The next morning we woke to an overcast humid day with head winds. We hauled the remainder of the distance into Delgerhangay. A young girl who saw us approaching quickly introduced herself and insisted showing us around the town. She brought us to all 5 food shops in town. Along the way an increasing crowd of kids grew. Once we had picked up some extra food and filled our bags with water, the rain started to fall. It was useless to try to explain to the young girl that we should continue on our way as she had a tour of the town planned out for us. First stop was a cozy ger that was home to the elders. As the rain poured down, we sat inside and drank milk tea, showing the elders pictures of home. The kids played outside with our buggies, racing them around the block. About 8 kids would be pushing, pulling and riding the buggies.

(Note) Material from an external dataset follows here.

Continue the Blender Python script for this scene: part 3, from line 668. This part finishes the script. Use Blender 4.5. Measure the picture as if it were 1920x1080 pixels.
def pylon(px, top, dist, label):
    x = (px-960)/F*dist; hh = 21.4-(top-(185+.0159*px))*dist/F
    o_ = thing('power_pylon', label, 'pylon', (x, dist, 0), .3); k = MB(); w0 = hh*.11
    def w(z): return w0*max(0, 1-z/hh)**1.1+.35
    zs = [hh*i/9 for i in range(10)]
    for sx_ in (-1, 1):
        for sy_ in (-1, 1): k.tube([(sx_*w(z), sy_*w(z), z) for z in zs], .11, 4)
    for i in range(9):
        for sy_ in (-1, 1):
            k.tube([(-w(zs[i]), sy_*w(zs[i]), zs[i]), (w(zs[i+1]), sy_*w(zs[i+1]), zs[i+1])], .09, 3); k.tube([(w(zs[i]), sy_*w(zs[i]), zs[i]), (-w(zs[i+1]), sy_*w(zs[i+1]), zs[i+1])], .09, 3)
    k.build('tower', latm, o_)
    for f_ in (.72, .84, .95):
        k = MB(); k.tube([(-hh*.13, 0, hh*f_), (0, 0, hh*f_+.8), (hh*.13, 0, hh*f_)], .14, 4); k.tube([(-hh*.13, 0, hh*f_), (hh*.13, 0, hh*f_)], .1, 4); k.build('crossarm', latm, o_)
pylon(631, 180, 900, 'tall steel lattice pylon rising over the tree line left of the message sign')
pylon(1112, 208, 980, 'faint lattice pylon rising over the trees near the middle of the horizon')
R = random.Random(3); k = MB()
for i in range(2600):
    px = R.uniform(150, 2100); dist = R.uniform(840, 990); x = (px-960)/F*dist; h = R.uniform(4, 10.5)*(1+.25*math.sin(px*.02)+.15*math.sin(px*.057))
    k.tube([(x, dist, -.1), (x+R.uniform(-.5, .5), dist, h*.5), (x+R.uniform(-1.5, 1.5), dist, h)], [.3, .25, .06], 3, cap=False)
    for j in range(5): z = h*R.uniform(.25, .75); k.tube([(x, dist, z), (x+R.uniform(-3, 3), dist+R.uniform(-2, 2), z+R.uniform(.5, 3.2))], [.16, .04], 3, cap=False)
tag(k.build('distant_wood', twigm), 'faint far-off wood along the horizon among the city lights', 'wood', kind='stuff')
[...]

Once we finished our second cup of tea, the girl motioned that we must go somewhere else, guiding us to the music room in the local school. Horse head fiddles and other instruments that I had never heard of hung from the wall. After the music teacher demoed all the instruments, she handed us both two instruments and attempted to teach us how to play. Next stop, the girl led us to her family's ger for a third cup of tea and some cookies. She eagerly flipped through her family picture album.

By afternoon, once the rain had stopped, we waved goodbye to the kids and hauled out of town. We didn't get very far till a sand storm blew in. Hoping it would pass, we covered our faces, sitting in our buggies waiting. As soon as the blowing sand ceased, the skies turned dark and the rain started to fall hard. We could hear the thunder and see bolts of lightning.

It was about this time that a family driving to their ger spotted us. Even though we explained that we had a tent, they insisted that we must head to their ger for shelter till the storm passed. Only a couple kilometre away, we all huddled inside a small felted ger. The stove in the middle was stocked with small twigs from the bushes and dried shit. Soaked to the bone, we accepted tea and meat soup, slowing warming up. When the rain cleared for a couple hours, they brought us outside and let us ride their horses. We then all moved up to the neighbouring ger, which was much bigger. As the rain started again, 12 of us and 4 baby goats sat inside sipping on tea. Everyone found their spot on the floor and we all fell asleep.

The next morning was cold, but the clouds were clearing from the sky. The family we stayed with woke up early and were busy rounding up their herds and started slaughtering a couple of sheeps.

We thanked them and waved goodbye. With head winds we hauled all day, slowly inching our way up what seemed to be a never ending hill.